▸ Written request
Find each line with the string "kind" and report it.

▸ Dataset content
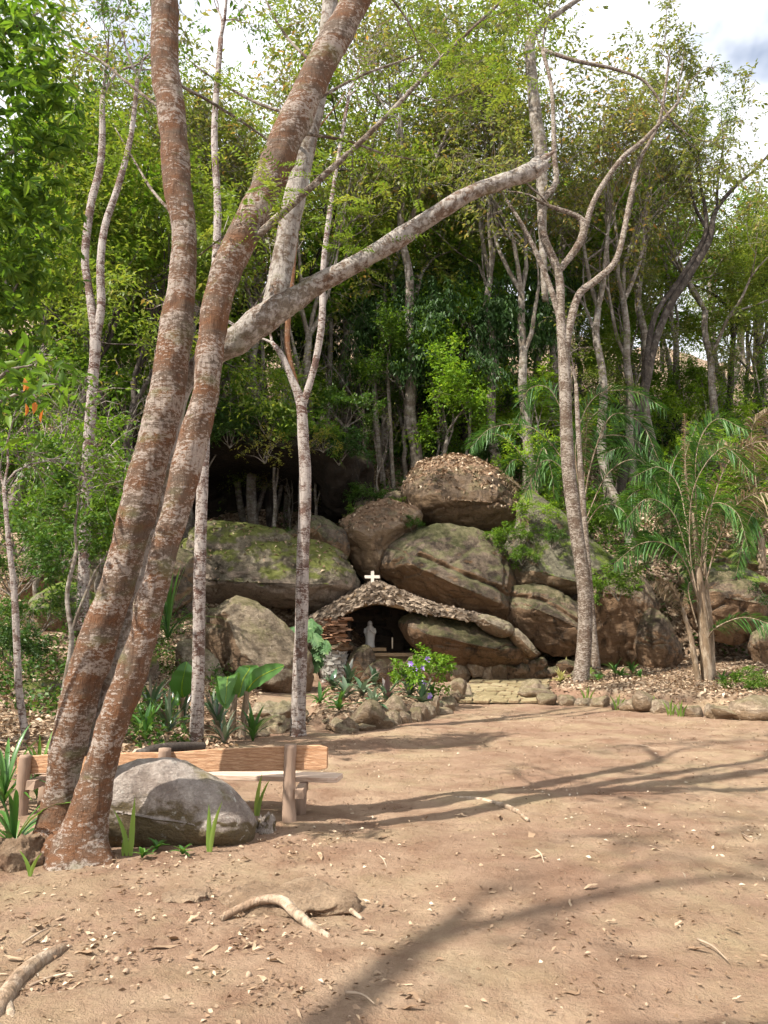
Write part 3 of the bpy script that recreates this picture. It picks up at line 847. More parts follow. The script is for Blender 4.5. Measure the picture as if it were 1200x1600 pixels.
# ------------------------------------------------------------------ grotto
GY = 23.6
gbase = at(585, 1060, GY)
grot = thing('grotto', 'stone grotto with curved slab roof under the huge boulder', 'grotto', (gbase.x, GY, hz(gbase.x, GY)))
edge = catmull([(472, 974), (500, 958), (530, 941), (560, 926), (585, 914), (612, 922), (650, 938), (690, 951), (740, 963), (790, 975)], 80)
under = catmull([(478, 984), (508, 976), (535, 962), (560, 950), (590, 944), (620, 950), (655, 958), (690, 964), (740, 972), (790, 982)], 80)
V, Fc = [], []
NB = 9
for (E, dz) in ((edge, 0), (under, 0)):
    for j in range(NB):
        t = j / (NB - 1)
        for (x, y) in E:
            p = at(x, y, GY)
            V.append((p.x, GY + 3.0 * t, p.z + (.18 * math.sin(t * 2.2) if E is edge else .10 * t)))
n = 80
for j in range(NB - 1):
    for i in range(n - 1):
        a = j * n + i
        Fc.append([a, a + 1, a + n + 1, a + n])
        b = NB * n + a
        Fc.append([b, b + n, b + n + 1, b + 1])
for i in range(n - 1):
    Fc.append([i, NB * n + i, NB * n + i + 1, i + 1])
mk('roof', V, Fc, M['render'], grot)
mb = MB()
for k in range(900):
    s = random.random(); i = min(int(s * 79), 78)
    top = random.random() < .55
    e, u2 = edge[i], under[i]
    tx = edge[min(i + 1, 79)] - edge[max(i - 1, 0)]
    ang = -math.atan2(tx[1], tx[0])
    if top:
        t = random.random() ** 1.5
        p = at(e[0], e[1], GY); c = (p.x, GY + 2.6 * t, p.z + .18 * math.sin(t * 2.2) + .02)
    else:
        f = random.uniform(0, .95)
        p = at(e[0] * (1 - f) + u2[0] * f, e[1] * (1 - f) + u2[1] * f, GY); c = (p.x, GY - .02, p.z)
    an_ = ang + random.gauss(0, .3)
    ca, sa = math.cos(an_), math.sin(an_)
    R = np.array([[ca, 0, -sa], [0, 1, 0], [sa, 0, ca]])
    mb.box(c, random.uniform(.09, .2), random.uniform(.1, .2), random.uniform(.05, .10), R, jit=.16)
tag(mb.build('roof_stones', M['slab_stones'], grot, smooth=False), kind='stuff')
# back wall of the niche and floor ledge
mb = MB()
c = at(590, 1000, GY + 2.9)
for k in range(150):
    mb.box((c.x + random.uniform(-1.5, 1.6), GY + 2.85 + random.uniform(-.08, .05), random.uniform(.3, 3.3)), random.uniform(.2, .4), .2, random.uniform(.12, .25), jit=.12)
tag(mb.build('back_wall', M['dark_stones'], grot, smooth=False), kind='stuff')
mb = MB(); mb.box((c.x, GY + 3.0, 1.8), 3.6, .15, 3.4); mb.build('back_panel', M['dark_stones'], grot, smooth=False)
# left wall of thin layered stone
mb = MB()
for r in range(16):
    y = 966 + r * 2.6
    x = 492 + r * .3
    while x < 540 - max(0, (r - 8)) * .3:
        w = random.uniform(7, 17)
        p = at(x + w / 2, y, GY + .25); k = mpp(y, GY)
        mb.box((p.x, GY + .28 + random.uniform(-.04, .04), p.z), w * k, .7, 2.4 * k, jit=.08)
        x += w
tag(mb.build('layered_wall', M['red_stones'], grot, smooth=False), kind='stuff')
mb = MB()
for j in range(5):
    for r in range(14):
        p = at(538 - r * .1, 968 + r * 7, GY + .5)
        mb.box((p.x, GY + .7 + j * .45, p.z), .3, .5, .15, jit=.1)
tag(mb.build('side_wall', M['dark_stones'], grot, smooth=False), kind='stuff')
mb = MB()
for r in range(10):
    z = at(522, 1062 - r * 5.2, GY + .1).z
    for k in range(13):
        a = 2 * math.pi * (k + .5 * (r % 2)) / 13
        q = at(522, 1030, GY + .35)
        ca, sa = math.cos(a), math.sin(a)
        mb.box((q.x + .32 * ca, GY + .35 + .32 * sa, z), .14, .17, .10, np.array([[ca, -sa, 0], [sa, ca, 0], [0, 0, 1]]), jit=.16)
q = at(522, 1040, GY + .35)
mb.tube([(q.x, GY + .35, at(522, 1066, GY).z), (q.x, GY + .35, at(522, 1008, GY).z)], .3, 12)
tag(mb.build('pillar', M['grey_stones'], grot, smooth=False), kind='stuff')
p = at(524, 1006, GY + .3)
stone((p.x, p.y, p.z), .95, .9, .33, grot, M['rock_tan'], .1, 'capstone')
# ledge carrying the statue
mb = MB(); p = at(590, 1020, GY + 1.3)
mb.box((p.x + .2, p.y + .3, p.z - .05), 1.9, 1.5, .1); mb.box((p.x + .25, p.y + .4, p.z - .55), 1.7, 1.2, .9)
mb.build('ledge', M['render'], grot, smooth=False)
p = at(588, 1013, GY + 1.25)
mb = MB(); mb.box((p.x + .05, p.y, p.z - .03), .55, .4, .1, jit=.03); mb.build('plinth', M['render'], grot, smooth=False)
ledz = p.z + .02
boulder('rock', 'pointed brown rock at the foot of the statue', [(536, 1060), (540, 1040), (556, 1018), (572, 1012), (584, 1024), (590, 1050), (586, 1066), (550, 1068)], [(562, 1035), (572, 1050)], GY + .3, .4, .5, M['rock_tan'], .04, 1.6, seed=31, cat='rock', N=80, K=16)
boulder('rock', 'small tan rock in front of the grotto ledge', [(566, 1062), (578, 1042), (592, 1033), (602, 1040), (603, 1064), (585, 1068)], [(588, 1048), (592, 1055)], GY - .1, .3, .35, M['rock_tan'], .04, 1.7, seed=32, cat='rock', N=80, K=16)
# low retaining wall under the leaning boulder
p0 = at(745, 1062, 24.2)
rw = thing('retaining_wall', 'low rubble wall under the leaning grotto boulder', 'stone wall', (p0.x, p0.y, hz(p0.x, p0.y)))
for (x, y, w, h) in ((640, 1058, 30, 18), (668, 1052, 34, 28), (698, 1050, 32, 30), (722, 1052, 30, 34), (740, 1044, 26, 30), (760, 1050, 28, 34), (778, 1048, 22, 30), (795, 1046, 26, 26), (812, 1050, 24, 26), (835, 1048, 30, 24),
                     (850, 1052, 26, 24), (868, 1050, 26, 20), (655, 1036, 34, 20), (690, 1034, 26, 18), (715, 1034, 24, 16), (765, 1032, 22, 14), (790, 1034, 20, 14), (815, 1034, 22, 16), (840, 1036, 22, 16), (625, 1044, 30, 22), (885, 1046, 30, 22), (610, 1060, 26, 16)):
    q = at(x, y, 24.2); k = mpp(y, 24.2)
    stone(q, w * k * 1.1, .5, h * k * 1.1, rw, M['stone'] if 690 < x < 790 else M['rock_tan'], random.uniform(-.3, .3))

# cross
cb = at(582, 917, GY + .5); k = mpp(905, GY + .5)
cr_ = thing('cross', 'white concrete cross on the peak of the grotto roof', 'cross', cb)
mb = MB(); mb.box((cb.x, cb.y, cb.z + 12 * k - .05), 5 * k, .09, 25 * k + .1, jit=.02); mb.build('upright', M['cross'], cr_, smooth=False)
mb = MB(); mb.box((cb.x, cb.y - .002, cb.z + 15.5 * k), 23 * k, .085, 4.6 * k, jit=.02); mb.build('crossbar', M['cross'], cr_, smooth=False)

# statue: veiled praying figure
sb = Vector((at(578, 1012, GY + 1.35).x, GY + 1.35, ledz))
st = thing('statue', 'white veiled praying statue inside the grotto niche', 'statue', sb)
H = 42 * mpp(990, GY + 1.1)
V, Fc = [], []
prof = [(0, .17, .15), (.03, .19, .17), (.1, .17, .15), (.25, .165, .14), (.4, .185, .15), (.5, .20, .16), (.58, .205, .16), (.66, .19, .145), (.74, .155, .12), (.79, .105, .095), (.82, .088, .09), (.86, .09, .1), (.91, .088, .1), (.95, .075, .085), (.985, .045, .05), (1.0, .01, .01)]
SG = 40
for (t, a, b) in prof:
    for k in range(SG):
        an = 2 * math.pi * k / SG
        fold = 1 + (.06 * math.sin(an * 9 + t * 3) * (1 - t) if t < .7 else 0)
        V.append((sb.x + a * H * math.cos(an) * fold, sb.y + b * H * math.sin(an) * fold, sb.z + t * H))
for i in range(len(prof) - 1):
    for k in range(SG):
        Fc.append([i * SG + k, i * SG + (k + 1) % SG, (i + 1) * SG + (k + 1) % SG, (i + 1) * SG + k])
mk('robe', V, Fc, M['statue'], st)
mb = MB()
for sd in (-1, 1):
    mb.tube(catmull([(sb.x + sd * .17 * H, sb.y - .02, sb.z + .70 * H), (sb.x + sd * .19 * H, sb.y - .10 * H, sb.z + .55 * H), (sb.x + sd * .06 * H, sb.y - .2 * H, sb.z + .60 * H), (sb.x + sd * .012 * H, sb.y - .215 * H, sb.z + .70 * H)], 14), np.linspace(.05, .018, 14) * H, 8)
mb.build('arms', M['statue'], st)
mb = MB()
V = []
for i in range(9):
    for j in range(12):
        th = math.pi * i / 8; ph = 2 * math.pi * j / 12
        V.append((sb.x + .055 * H * math.sin(th) * math.cos(ph), sb.y - .06 * H + .06 * H * math.sin(th) * math.sin(ph), sb.z + .885 * H + .07 * H * math.cos(th)))
mb.add(V, [[i * 12 + j, i * 12 + (j + 1) % 12, (i + 1) * 12 + (j + 1) % 12, (i + 1) * 12 + j] for i in range(8) for j in range(12)])
mb.tube([(sb.x, sb.y - .118 * H, sb.z + .895 * H), (sb.x, sb.y - .13 * H, sb.z + .875 * H)], [.005 * H, .011 * H], 6)
mb.build('face', M['statue'], st)
p = at(613, 1018, GY + 1.0)
cd = thing('candle', 'thin candle standing beside the statue', 'candle', (p.x, p.y, ledz - .03))
mb = MB(); mb.tube([(p.x, p.y, ledz - .03), (p.x, p.y, ledz + .32)], .022, 8); mb.build('wax', M['candle'], cd)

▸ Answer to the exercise
tag(mb.build('roof_stones', M['slab_stones'], grot, smooth=False), kind='stuff')
tag(mb.build('back_wall', M['dark_stones'], grot, smooth=False), kind='stuff')
tag(mb.build('layered_wall', M['red_stones'], grot, smooth=False), kind='stuff')
tag(mb.build('side_wall', M['dark_stones'], grot, smooth=False), kind='stuff')
tag(mb.build('pillar', M['grey_stones'], grot, smooth=False), kind='stuff')